WAFFLED: Leveraging Parsing Discrepancies to Bypass Web Application Firewalls

The widespread adoption of web applications has made them prime targets for cyber attacks. To safeguard these applications, Web Application Firewalls (WAFs) have been introduced as essential and popular security gates. WAFs inspect incoming HTTP traffic to filter out malicious requests, and provide defenses against a diverse array of web-based threats, ranging from SQL injection to Cross-Site Scripting attacks, and beyond. In this work, we present an innovative approach to bypassing web application firewalls (WAFs) by exploiting parsing discrepancies through automated mutations of HTTP requests.

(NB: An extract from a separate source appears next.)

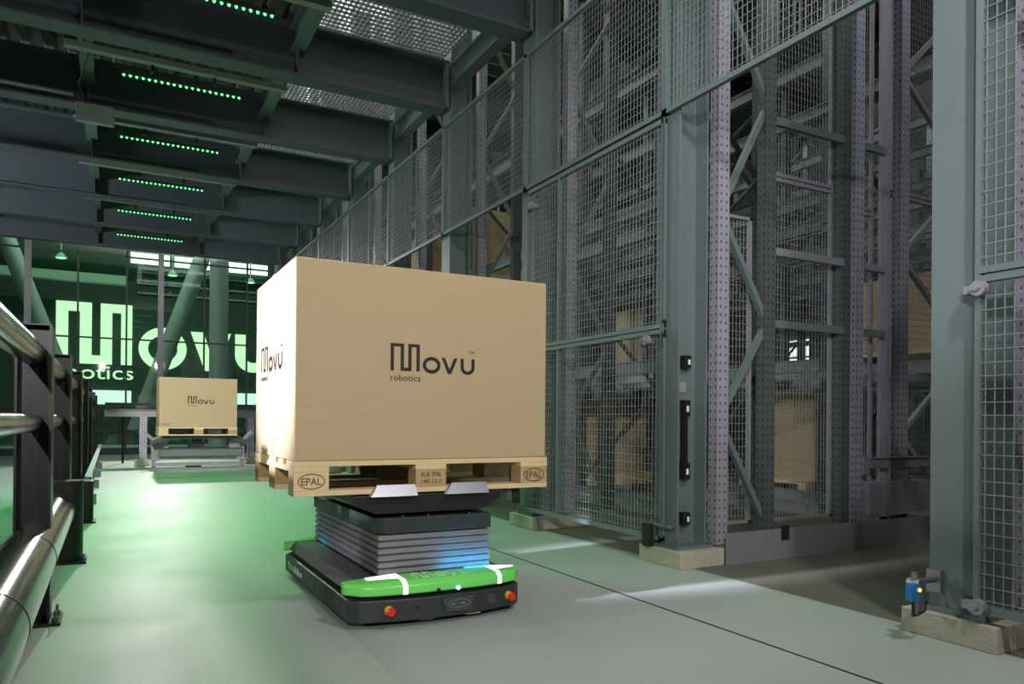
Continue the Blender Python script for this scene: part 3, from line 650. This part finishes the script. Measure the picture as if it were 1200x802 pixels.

By targeting non-malicious components such as headers and segments of the body, we identified 1207 bypasses across well-known WAFs, leveraging features of widely used content-types such as application/json, multipart/form-data, and application/xml in HTTP/1.1. Our methodology employs advanced fuzzing techniques to uncover these parsing discrepancies, exposing vulnerabilities that evade detection by commercial and open-source WAF solutions, including Cloud Armor, Cloudflare, Azure WAF, and ModSecurity. To validate our findings, we conducted a study on a large set of high-rank websites to evaluate interchangeability of these content-types in real-world applications. Our analysis revealed that more than 90% of websites accepted both application/x-www-form-urlencoded and multipart/form-data interchangeably, highlighting a significant vulnerability and the broad applicability of our bypass techniques. To mitigate these vulnerabilities, we introduce HTTP Normalizer, a robust proxy tool designed to rigorously validate HTTP requests against current RFC standards. Our results demonstrate its effectiveness in normalizing or blocking all bypass attempts presented in this study.